Stated problem
Omit all images, then return the remaining material exactly as it stands.

-- -- --

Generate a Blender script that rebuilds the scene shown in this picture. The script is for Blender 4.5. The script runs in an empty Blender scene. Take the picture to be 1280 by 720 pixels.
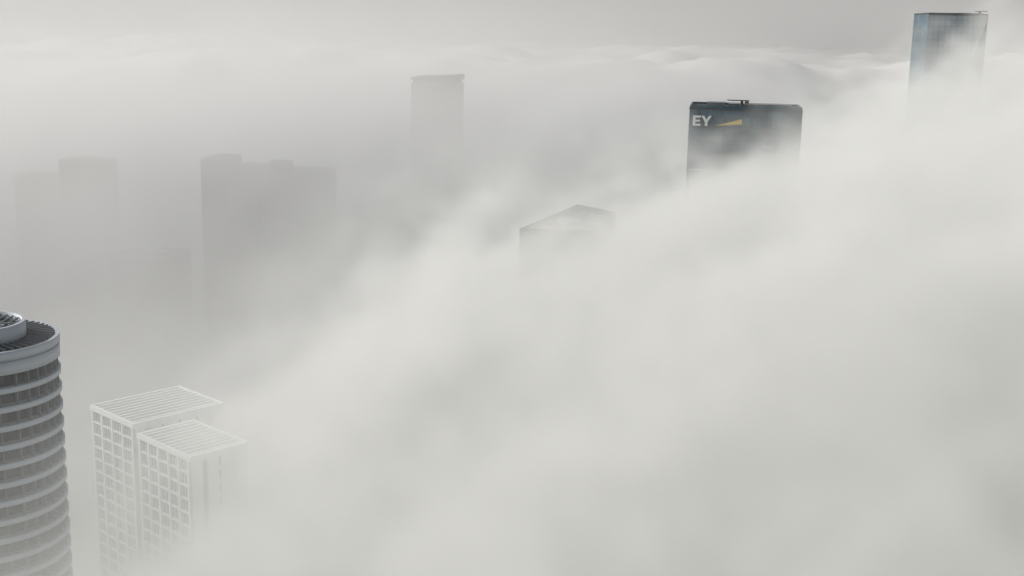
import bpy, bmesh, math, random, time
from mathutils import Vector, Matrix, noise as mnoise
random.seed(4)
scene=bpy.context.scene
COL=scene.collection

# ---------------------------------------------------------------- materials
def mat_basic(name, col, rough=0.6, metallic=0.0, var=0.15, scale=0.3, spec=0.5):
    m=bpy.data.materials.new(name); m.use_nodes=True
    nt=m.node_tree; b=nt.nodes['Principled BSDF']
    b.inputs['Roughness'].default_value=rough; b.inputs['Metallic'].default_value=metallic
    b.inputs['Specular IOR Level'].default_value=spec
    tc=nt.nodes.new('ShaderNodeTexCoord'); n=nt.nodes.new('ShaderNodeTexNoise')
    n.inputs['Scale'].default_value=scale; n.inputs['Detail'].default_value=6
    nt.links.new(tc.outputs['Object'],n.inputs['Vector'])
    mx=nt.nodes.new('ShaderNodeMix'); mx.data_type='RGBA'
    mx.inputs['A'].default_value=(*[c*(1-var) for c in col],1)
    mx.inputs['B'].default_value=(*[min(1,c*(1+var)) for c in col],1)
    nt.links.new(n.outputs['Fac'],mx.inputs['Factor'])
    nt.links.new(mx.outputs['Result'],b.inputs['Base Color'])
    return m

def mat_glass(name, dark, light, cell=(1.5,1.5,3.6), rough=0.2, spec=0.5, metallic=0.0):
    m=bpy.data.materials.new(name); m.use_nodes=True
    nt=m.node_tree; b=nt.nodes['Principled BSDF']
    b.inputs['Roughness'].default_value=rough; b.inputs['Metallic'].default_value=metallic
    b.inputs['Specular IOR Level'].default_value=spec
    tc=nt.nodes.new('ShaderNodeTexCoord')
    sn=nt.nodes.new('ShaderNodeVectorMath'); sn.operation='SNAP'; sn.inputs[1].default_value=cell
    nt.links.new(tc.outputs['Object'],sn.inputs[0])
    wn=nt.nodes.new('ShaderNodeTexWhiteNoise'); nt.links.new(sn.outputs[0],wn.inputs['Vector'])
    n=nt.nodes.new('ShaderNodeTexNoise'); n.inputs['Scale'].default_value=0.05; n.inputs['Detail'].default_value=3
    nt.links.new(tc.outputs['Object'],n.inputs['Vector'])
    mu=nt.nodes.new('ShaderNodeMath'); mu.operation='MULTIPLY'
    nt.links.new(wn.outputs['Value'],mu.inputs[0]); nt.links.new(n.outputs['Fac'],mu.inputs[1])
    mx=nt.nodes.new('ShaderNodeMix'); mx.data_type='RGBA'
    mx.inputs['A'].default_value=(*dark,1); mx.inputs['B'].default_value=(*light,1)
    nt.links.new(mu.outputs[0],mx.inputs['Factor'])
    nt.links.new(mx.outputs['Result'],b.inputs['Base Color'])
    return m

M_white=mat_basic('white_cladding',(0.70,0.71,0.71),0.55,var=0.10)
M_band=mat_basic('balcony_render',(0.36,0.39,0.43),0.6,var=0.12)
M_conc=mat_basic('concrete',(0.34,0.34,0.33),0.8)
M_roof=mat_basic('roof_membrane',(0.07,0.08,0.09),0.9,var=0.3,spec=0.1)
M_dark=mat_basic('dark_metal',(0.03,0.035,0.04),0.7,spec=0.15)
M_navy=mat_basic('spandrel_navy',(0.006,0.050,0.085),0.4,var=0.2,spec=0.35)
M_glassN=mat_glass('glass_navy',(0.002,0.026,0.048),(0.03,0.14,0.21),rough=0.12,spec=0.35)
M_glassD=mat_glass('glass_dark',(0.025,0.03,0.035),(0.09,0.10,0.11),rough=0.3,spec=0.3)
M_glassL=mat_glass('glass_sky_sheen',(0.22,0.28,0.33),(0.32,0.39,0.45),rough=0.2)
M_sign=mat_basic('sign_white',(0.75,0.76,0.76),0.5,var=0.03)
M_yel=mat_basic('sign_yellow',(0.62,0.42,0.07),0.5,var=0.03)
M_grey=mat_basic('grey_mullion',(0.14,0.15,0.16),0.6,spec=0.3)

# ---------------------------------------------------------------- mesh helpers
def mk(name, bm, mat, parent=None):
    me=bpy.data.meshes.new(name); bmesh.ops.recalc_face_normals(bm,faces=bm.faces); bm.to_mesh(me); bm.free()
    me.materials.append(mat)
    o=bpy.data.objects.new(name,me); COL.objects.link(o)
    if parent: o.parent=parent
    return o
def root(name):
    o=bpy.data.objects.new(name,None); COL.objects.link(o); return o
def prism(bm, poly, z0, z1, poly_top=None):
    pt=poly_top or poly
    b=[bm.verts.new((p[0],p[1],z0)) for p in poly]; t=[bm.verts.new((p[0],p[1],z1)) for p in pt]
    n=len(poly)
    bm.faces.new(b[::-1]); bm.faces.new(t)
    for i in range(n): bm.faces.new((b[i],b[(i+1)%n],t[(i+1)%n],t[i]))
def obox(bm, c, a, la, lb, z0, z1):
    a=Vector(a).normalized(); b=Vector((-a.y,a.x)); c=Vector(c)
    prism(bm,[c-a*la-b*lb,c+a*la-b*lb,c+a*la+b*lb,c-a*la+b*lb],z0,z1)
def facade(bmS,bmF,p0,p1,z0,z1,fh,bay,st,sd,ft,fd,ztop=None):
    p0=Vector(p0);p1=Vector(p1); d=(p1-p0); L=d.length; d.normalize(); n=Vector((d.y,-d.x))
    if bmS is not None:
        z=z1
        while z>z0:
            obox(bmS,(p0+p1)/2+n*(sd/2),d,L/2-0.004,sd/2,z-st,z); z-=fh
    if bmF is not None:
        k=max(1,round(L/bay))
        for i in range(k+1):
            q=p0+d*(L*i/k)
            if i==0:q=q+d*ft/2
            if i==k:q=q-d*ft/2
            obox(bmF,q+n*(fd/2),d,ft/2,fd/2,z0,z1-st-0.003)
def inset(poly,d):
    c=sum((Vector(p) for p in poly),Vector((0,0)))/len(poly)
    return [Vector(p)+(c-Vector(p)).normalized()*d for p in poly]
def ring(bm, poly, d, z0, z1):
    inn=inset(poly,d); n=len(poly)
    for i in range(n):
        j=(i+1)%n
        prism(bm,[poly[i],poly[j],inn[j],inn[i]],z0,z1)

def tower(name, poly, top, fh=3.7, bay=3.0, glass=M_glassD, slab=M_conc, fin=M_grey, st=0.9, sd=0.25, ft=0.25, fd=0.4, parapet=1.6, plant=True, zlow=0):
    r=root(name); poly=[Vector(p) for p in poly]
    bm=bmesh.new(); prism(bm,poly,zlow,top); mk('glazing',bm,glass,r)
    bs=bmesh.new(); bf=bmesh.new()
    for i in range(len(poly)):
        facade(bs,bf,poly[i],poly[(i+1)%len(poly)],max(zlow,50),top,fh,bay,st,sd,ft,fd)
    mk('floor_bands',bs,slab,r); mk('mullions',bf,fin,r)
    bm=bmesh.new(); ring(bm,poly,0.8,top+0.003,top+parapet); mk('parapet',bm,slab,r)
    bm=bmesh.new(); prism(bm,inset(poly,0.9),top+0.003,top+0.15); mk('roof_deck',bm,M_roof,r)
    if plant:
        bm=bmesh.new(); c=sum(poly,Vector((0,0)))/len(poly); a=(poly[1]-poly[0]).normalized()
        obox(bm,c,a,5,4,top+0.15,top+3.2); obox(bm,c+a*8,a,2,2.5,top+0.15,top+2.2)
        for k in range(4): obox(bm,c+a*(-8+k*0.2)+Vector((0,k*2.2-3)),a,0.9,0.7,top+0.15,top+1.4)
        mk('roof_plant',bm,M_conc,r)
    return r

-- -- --

Response
Generate a Blender script that rebuilds the scene shown in this picture. The script is for Blender 4.5. The script runs in an empty Blender scene. Take the picture to be 1280 by 720 pixels.
import bpy, bmesh, math, random, time
from mathutils import Vector, Matrix, noise as mnoise
random.seed(4)
scene=bpy.context.scene
COL=scene.collection

# ---------------------------------------------------------------- materials
def mat_basic(name, col, rough=0.6, metallic=0.0, var=0.15, scale=0.3, spec=0.5):
    m=bpy.data.materials.new(name); m.use_nodes=True
    nt=m.node_tree; b=nt.nodes['Principled BSDF']
    b.inputs['Roughness'].default_value=rough; b.inputs['Metallic'].default_value=metallic
    b.inputs['Specular IOR Level'].default_value=spec
    tc=nt.nodes.new('ShaderNodeTexCoord'); n=nt.nodes.new('ShaderNodeTexNoise')
    n.inputs['Scale'].default_value=scale; n.inputs['Detail'].default_value=6
    nt.links.new(tc.outputs['Object'],n.inputs['Vector'])
    mx=nt.nodes.new('ShaderNodeMix'); mx.data_type='RGBA'
    mx.inputs['A'].default_value=(*[c*(1-var) for c in col],1)
    mx.inputs['B'].default_value=(*[min(1,c*(1+var)) for c in col],1)
    nt.links.new(n.outputs['Fac'],mx.inputs['Factor'])
    nt.links.new(mx.outputs['Result'],b.inputs['Base Color'])
    return m

def mat_glass(name, dark, light, cell=(1.5,1.5,3.6), rough=0.2, spec=0.5, metallic=0.0):
    m=bpy.data.materials.new(name); m.use_nodes=True
    nt=m.node_tree; b=nt.nodes['Principled BSDF']
    b.inputs['Roughness'].default_value=rough; b.inputs['Metallic'].default_value=metallic
    b.inputs['Specular IOR Level'].default_value=spec
    tc=nt.nodes.new('ShaderNodeTexCoord')
    sn=nt.nodes.new('ShaderNodeVectorMath'); sn.operation='SNAP'; sn.inputs[1].default_value=cell
    nt.links.new(tc.outputs['Object'],sn.inputs[0])
    wn=nt.nodes.new('ShaderNodeTexWhiteNoise'); nt.links.new(sn.outputs[0],wn.inputs['Vector'])
    n=nt.nodes.new('ShaderNodeTexNoise'); n.inputs['Scale'].default_value=0.05; n.inputs['Detail'].default_value=3
    nt.links.new(tc.outputs['Object'],n.inputs['Vector'])
    mu=nt.nodes.new('ShaderNodeMath'); mu.operation='MULTIPLY'
    nt.links.new(wn.outputs['Value'],mu.inputs[0]); nt.links.new(n.outputs['Fac'],mu.inputs[1])
    mx=nt.nodes.new('ShaderNodeMix'); mx.data_type='RGBA'
    mx.inputs['A'].default_value=(*dark,1); mx.inputs['B'].default_value=(*light,1)
    nt.links.new(mu.outputs[0],mx.inputs['Factor'])
    nt.links.new(mx.outputs['Result'],b.inputs['Base Color'])
    return m

M_white=mat_basic('white_cladding',(0.70,0.71,0.71),0.55,var=0.10)
M_band=mat_basic('balcony_render',(0.36,0.39,0.43),0.6,var=0.12)
M_conc=mat_basic('concrete',(0.34,0.34,0.33),0.8)
M_roof=mat_basic('roof_membrane',(0.07,0.08,0.09),0.9,var=0.3,spec=0.1)
M_dark=mat_basic('dark_metal',(0.03,0.035,0.04),0.7,spec=0.15)
M_navy=mat_basic('spandrel_navy',(0.006,0.050,0.085),0.4,var=0.2,spec=0.35)
M_glassN=mat_glass('glass_navy',(0.002,0.026,0.048),(0.03,0.14,0.21),rough=0.12,spec=0.35)
M_glassD=mat_glass('glass_dark',(0.025,0.03,0.035),(0.09,0.10,0.11),rough=0.3,spec=0.3)
M_glassL=mat_glass('glass_sky_sheen',(0.22,0.28,0.33),(0.32,0.39,0.45),rough=0.2)
M_sign=mat_basic('sign_white',(0.75,0.76,0.76),0.5,var=0.03)
M_yel=mat_basic('sign_yellow',(0.62,0.42,0.07),0.5,var=0.03)
M_grey=mat_basic('grey_mullion',(0.14,0.15,0.16),0.6,spec=0.3)

# ---------------------------------------------------------------- mesh helpers
def mk(name, bm, mat, parent=None):
    me=bpy.data.meshes.new(name); bmesh.ops.recalc_face_normals(bm,faces=bm.faces); bm.to_mesh(me); bm.free()
    me.materials.append(mat)
    o=bpy.data.objects.new(name,me); COL.objects.link(o)
    if parent: o.parent=parent
    return o
def root(name):
    o=bpy.data.objects.new(name,None); COL.objects.link(o); return o
def prism(bm, poly, z0, z1, poly_top=None):
    pt=poly_top or poly
    b=[bm.verts.new((p[0],p[1],z0)) for p in poly]; t=[bm.verts.new((p[0],p[1],z1)) for p in pt]
    n=len(poly)
    bm.faces.new(b[::-1]); bm.faces.new(t)
    for i in range(n): bm.faces.new((b[i],b[(i+1)%n],t[(i+1)%n],t[i]))
def obox(bm, c, a, la, lb, z0, z1):
    a=Vector(a).normalized(); b=Vector((-a.y,a.x)); c=Vector(c)
    prism(bm,[c-a*la-b*lb,c+a*la-b*lb,c+a*la+b*lb,c-a*la+b*lb],z0,z1)
def facade(bmS,bmF,p0,p1,z0,z1,fh,bay,st,sd,ft,fd,ztop=None):
    p0=Vector(p0);p1=Vector(p1); d=(p1-p0); L=d.length; d.normalize(); n=Vector((d.y,-d.x))
    if bmS is not None:
        z=z1
        while z>z0:
            obox(bmS,(p0+p1)/2+n*(sd/2),d,L/2-0.004,sd/2,z-st,z); z-=fh
    if bmF is not None:
        k=max(1,round(L/bay))
        for i in range(k+1):
            q=p0+d*(L*i/k)
            if i==0:q=q+d*ft/2
            if i==k:q=q-d*ft/2
            obox(bmF,q+n*(fd/2),d,ft/2,fd/2,z0,z1-st-0.003)
def inset(poly,d):
    c=sum((Vector(p) for p in poly),Vector((0,0)))/len(poly)
    return [Vector(p)+(c-Vector(p)).normalized()*d for p in poly]
def ring(bm, poly, d, z0, z1):
    inn=inset(poly,d); n=len(poly)
    for i in range(n):
        j=(i+1)%n
        prism(bm,[poly[i],poly[j],inn[j],inn[i]],z0,z1)

def tower(name, poly, top, fh=3.7, bay=3.0, glass=M_glassD, slab=M_conc, fin=M_grey, st=0.9, sd=0.25, ft=0.25, fd=0.4, parapet=1.6, plant=True, zlow=0):
    r=root(name); poly=[Vector(p) for p in poly]
    bm=bmesh.new(); prism(bm,poly,zlow,top); mk('glazing',bm,glass,r)
    bs=bmesh.new(); bf=bmesh.new()
    for i in range(len(poly)):
        facade(bs,bf,poly[i],poly[(i+1)%len(poly)],max(zlow,50),top,fh,bay,st,sd,ft,fd)
    mk('floor_bands',bs,slab,r); mk('mullions',bf,fin,r)
    bm=bmesh.new(); ring(bm,poly,0.8,top+0.003,top+parapet); mk('parapet',bm,slab,r)
    bm=bmesh.new(); prism(bm,inset(poly,0.9),top+0.003,top+0.15); mk('roof_deck',bm,M_roof,r)
    if plant:
        bm=bmesh.new(); c=sum(poly,Vector((0,0)))/len(poly); a=(poly[1]-poly[0]).normalized()
        obox(bm,c,a,5,4,top+0.15,top+3.2); obox(bm,c+a*8,a,2,2.5,top+0.15,top+2.2)
        for k in range(4): obox(bm,c+a*(-8+k*0.2)+Vector((0,k*2.2-3)),a,0.9,0.7,top+0.15,top+1.4)
        mk('roof_plant',bm,M_conc,r)
    return r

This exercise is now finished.